*TASK STATEMENT*. Reproduce the lines below exactly, from the one containing "Build this scene" through the one containing "rnd = random.Random(7)", both included. Leave out any pictures.

══ SUPPLIED RECORDS

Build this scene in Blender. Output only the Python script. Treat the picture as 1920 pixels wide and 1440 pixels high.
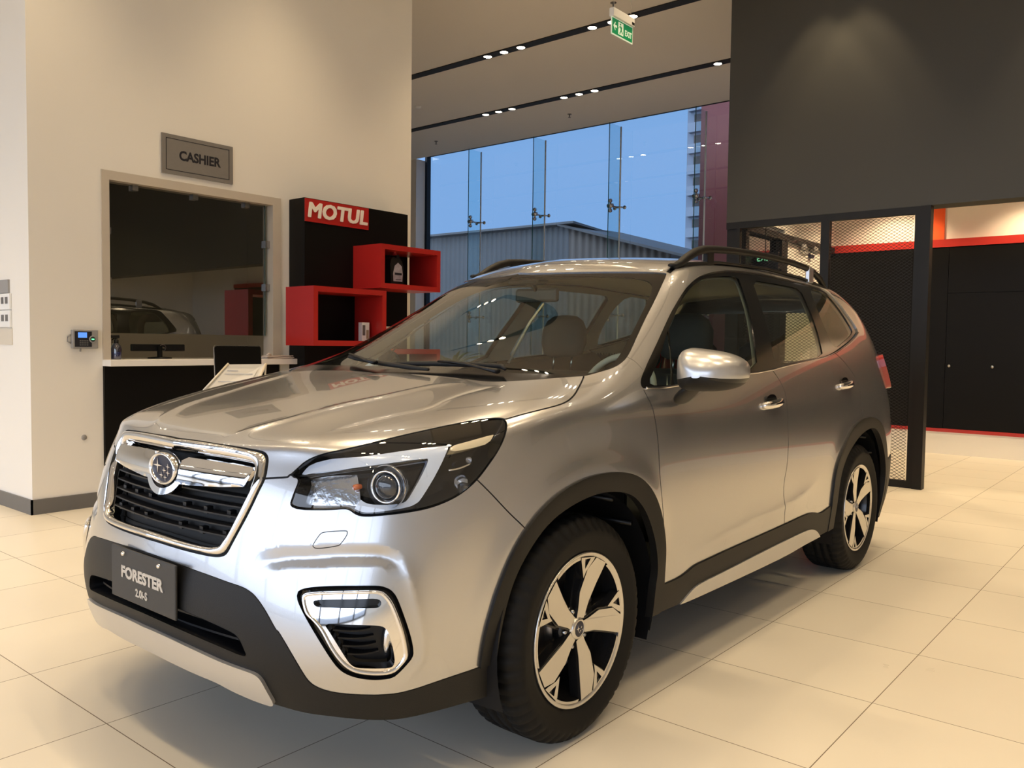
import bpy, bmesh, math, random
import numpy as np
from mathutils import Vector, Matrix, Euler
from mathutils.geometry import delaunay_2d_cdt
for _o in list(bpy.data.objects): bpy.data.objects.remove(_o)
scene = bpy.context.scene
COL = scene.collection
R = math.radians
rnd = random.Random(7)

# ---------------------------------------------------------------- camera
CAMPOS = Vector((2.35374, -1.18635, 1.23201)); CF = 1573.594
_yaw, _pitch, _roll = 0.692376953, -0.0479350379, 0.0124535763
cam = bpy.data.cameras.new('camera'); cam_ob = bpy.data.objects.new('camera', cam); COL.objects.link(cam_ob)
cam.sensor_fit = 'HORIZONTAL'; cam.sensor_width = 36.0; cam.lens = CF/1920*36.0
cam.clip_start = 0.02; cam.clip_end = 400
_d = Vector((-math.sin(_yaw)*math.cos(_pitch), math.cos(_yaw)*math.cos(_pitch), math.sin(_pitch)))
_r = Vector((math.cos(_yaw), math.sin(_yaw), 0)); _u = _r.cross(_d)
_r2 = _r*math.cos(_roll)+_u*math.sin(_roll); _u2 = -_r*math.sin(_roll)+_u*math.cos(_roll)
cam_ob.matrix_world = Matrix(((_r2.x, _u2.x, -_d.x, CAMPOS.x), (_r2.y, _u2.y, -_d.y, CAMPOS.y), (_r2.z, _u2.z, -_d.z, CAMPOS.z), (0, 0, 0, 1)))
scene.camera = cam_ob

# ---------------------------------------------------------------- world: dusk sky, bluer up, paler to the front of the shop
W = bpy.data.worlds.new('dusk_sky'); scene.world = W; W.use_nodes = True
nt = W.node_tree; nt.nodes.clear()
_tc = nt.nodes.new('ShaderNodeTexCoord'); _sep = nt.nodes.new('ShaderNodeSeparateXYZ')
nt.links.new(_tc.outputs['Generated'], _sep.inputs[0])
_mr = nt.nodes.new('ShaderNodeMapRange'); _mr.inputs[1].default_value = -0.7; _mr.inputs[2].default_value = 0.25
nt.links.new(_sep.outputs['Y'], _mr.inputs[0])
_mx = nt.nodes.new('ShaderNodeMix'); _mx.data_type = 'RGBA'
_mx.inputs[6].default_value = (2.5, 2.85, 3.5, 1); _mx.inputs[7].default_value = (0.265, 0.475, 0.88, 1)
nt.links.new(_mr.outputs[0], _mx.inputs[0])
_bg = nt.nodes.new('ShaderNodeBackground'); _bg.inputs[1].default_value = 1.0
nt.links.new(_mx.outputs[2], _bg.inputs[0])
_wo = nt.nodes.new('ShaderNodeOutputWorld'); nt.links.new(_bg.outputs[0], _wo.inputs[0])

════
══ SUPPLIED RECORDS

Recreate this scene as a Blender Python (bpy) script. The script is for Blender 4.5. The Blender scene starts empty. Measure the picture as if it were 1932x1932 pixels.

════
══ SUPPLIED RECORDS

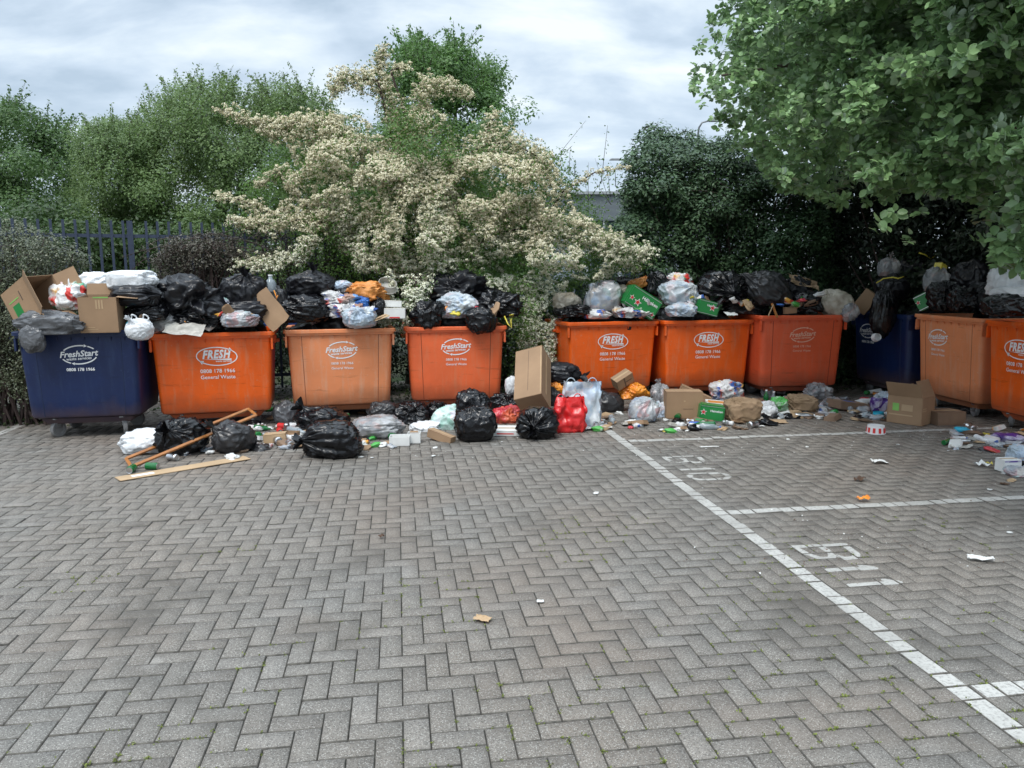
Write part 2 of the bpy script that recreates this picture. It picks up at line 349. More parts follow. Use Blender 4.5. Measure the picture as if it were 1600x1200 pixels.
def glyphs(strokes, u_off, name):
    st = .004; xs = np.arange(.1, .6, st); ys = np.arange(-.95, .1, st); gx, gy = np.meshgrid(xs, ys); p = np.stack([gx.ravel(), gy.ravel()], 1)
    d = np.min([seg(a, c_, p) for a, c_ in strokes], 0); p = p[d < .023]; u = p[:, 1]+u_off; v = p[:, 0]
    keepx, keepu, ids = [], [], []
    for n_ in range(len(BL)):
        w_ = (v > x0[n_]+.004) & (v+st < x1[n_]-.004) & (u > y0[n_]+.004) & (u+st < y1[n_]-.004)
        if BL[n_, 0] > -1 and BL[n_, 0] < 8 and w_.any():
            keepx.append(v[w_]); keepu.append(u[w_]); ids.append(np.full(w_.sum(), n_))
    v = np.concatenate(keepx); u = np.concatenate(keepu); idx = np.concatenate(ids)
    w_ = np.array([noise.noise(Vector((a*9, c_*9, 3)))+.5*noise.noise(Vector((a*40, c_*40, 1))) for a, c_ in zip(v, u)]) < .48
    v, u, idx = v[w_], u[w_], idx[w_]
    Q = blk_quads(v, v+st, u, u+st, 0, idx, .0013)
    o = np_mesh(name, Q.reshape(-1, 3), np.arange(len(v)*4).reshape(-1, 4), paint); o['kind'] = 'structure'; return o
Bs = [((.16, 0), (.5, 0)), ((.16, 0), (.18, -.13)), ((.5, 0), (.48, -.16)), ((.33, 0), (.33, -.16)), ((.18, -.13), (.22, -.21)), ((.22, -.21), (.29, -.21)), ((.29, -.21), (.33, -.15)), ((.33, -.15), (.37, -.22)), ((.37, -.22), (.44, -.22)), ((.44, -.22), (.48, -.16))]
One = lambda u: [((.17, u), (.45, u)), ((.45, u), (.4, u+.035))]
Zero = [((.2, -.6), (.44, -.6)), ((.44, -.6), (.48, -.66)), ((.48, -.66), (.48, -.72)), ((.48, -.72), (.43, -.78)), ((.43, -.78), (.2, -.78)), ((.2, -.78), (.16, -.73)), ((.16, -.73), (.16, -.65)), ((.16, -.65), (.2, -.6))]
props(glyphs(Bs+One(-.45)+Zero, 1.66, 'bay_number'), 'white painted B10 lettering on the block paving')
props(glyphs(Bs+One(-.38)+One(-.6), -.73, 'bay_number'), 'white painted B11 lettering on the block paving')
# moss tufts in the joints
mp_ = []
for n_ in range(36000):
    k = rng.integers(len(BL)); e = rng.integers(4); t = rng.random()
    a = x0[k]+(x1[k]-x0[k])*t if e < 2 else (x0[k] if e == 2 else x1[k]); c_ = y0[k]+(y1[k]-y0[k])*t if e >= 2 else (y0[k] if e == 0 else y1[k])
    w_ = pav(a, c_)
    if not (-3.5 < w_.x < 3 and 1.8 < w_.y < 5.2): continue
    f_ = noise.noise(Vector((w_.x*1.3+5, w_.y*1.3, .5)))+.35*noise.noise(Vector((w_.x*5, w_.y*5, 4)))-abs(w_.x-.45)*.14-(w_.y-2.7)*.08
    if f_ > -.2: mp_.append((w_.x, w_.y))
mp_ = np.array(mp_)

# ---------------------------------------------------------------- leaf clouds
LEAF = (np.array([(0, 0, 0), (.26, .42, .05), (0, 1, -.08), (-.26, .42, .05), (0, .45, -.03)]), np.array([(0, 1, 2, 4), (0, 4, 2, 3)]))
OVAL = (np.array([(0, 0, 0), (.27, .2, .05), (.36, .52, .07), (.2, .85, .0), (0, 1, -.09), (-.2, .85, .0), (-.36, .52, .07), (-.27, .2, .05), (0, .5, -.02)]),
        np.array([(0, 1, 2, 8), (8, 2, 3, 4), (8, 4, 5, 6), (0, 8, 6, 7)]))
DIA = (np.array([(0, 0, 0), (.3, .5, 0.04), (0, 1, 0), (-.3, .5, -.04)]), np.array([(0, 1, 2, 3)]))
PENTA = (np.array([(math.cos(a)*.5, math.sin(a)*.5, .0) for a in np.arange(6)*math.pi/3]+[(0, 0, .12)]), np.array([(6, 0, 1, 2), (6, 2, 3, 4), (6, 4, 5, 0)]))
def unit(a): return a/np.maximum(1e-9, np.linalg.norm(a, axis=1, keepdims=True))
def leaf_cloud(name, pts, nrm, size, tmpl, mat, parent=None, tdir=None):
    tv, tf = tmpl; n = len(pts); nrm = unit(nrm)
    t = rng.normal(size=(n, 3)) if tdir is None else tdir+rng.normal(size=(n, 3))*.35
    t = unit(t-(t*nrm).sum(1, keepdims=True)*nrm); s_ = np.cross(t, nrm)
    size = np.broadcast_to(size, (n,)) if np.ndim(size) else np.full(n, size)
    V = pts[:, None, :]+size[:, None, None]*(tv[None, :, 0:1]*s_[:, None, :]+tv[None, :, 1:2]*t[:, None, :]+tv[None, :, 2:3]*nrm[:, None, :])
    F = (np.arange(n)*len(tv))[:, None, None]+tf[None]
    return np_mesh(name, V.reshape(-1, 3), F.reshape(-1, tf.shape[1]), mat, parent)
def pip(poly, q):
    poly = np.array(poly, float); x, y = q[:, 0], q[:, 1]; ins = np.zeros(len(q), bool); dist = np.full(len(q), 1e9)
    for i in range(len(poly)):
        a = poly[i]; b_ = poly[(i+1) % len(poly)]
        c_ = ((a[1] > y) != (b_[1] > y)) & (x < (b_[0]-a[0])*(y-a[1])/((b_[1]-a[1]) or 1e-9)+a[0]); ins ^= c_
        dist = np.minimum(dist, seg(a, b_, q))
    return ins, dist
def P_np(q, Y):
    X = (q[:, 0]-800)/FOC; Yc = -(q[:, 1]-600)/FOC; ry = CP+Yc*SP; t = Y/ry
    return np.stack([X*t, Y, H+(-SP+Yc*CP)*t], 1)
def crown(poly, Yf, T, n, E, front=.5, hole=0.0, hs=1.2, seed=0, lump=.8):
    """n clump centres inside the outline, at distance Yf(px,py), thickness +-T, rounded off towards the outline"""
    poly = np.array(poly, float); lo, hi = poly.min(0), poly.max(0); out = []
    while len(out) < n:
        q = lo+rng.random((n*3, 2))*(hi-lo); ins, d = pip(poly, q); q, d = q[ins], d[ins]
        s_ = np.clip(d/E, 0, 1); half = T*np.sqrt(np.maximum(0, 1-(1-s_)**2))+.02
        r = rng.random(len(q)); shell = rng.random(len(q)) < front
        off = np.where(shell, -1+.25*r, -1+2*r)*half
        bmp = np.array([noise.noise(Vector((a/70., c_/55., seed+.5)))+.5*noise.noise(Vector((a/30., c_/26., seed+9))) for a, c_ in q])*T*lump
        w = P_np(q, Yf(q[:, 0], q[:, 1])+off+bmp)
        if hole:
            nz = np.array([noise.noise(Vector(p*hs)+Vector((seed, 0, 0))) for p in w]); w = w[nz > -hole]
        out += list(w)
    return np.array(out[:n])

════

*TASK RESPONSE*.
Build this scene in Blender. Output only the Python script. Treat the picture as 1920 pixels wide and 1440 pixels high.
import bpy, bmesh, math, random
import numpy as np
from mathutils import Vector, Matrix, Euler
from mathutils.geometry import delaunay_2d_cdt
for _o in list(bpy.data.objects): bpy.data.objects.remove(_o)
scene = bpy.context.scene
COL = scene.collection
R = math.radians
rnd = random.Random(7)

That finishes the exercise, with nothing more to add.